Seoul has warned Pyongyang against any rocket launch, saying it would consider any such move by North Korea as a serious provocation.

“Any launch of a ballistic missile by North Korea is a serious act of provocation,” South Korea’s Defense Ministry spokesman Kim Min-Seok told reporters on Tuesday.

North Korea has said it is in the “final phase” of developing and launching a satellite into space.

North Korea’s National Aerospace Development Administration (NADA) said earlier on Tuesday that the “world will clearly see a series of satellites of Songun Korea soaring into the sky.”

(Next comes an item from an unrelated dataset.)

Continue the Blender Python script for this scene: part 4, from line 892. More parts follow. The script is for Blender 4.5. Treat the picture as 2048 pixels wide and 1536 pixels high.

Late last month, military build-ups along the border between the two Koreas made observers fear that a military confrontation was on the horizon. Above, a South Korean army multiple rocket launch system is set in the border county of Yeoncheon, northeast of Seoul, on August 23, 2015. (Photo by AFP)

 

The NADA said the dates and locations of the launches will be determined soon by the ruling Workers’ Party of Korea (WPK).

It is, however, being speculated that the North might launch a satellite to mark the 70th anniversary of the founding of the WPK on October 10.

Missiles & sanctions

North Korea is under UN sanctions over launching ballistic missile considered by the West as being aimed at delivering nuclear warheads.

Pyongyang says its missile tests, slammed mainly by the US and South Korea, seek to boost defense capabilities in the face of enemy threats.

Referring to North’s plan for the rocket launch, Kim, the South Korean Defense Ministry spokesman, said, “It is a military threat and a clear violation of the UN resolutions banning any activities using ballistic missile technology.”

Twins with bad blood

The two Koreas have had rocky relations ever since the Korean war in the early 1950s.

High-ranking South Korean officials (right) meet authorities from the North in talks that helped soothe tensions between the two Koreas last month, August 25, 2015. (Photo by AFP)

 

Last month, tensions soared when both sides installed loudspeakers on their common de facto border – the most heavily militarized one in the world – to broadcast propaganda against one another. A military confrontation seemed inevitable with military build-ups along the border; however, tensions were quickly diffused when the two sides held negotiations to address differences in late August.

Seoul and Pyongyang also planned reunions for the families separated by the war. The get-togethers, scheduled for October, will be the first ones since they were last held in February 2014.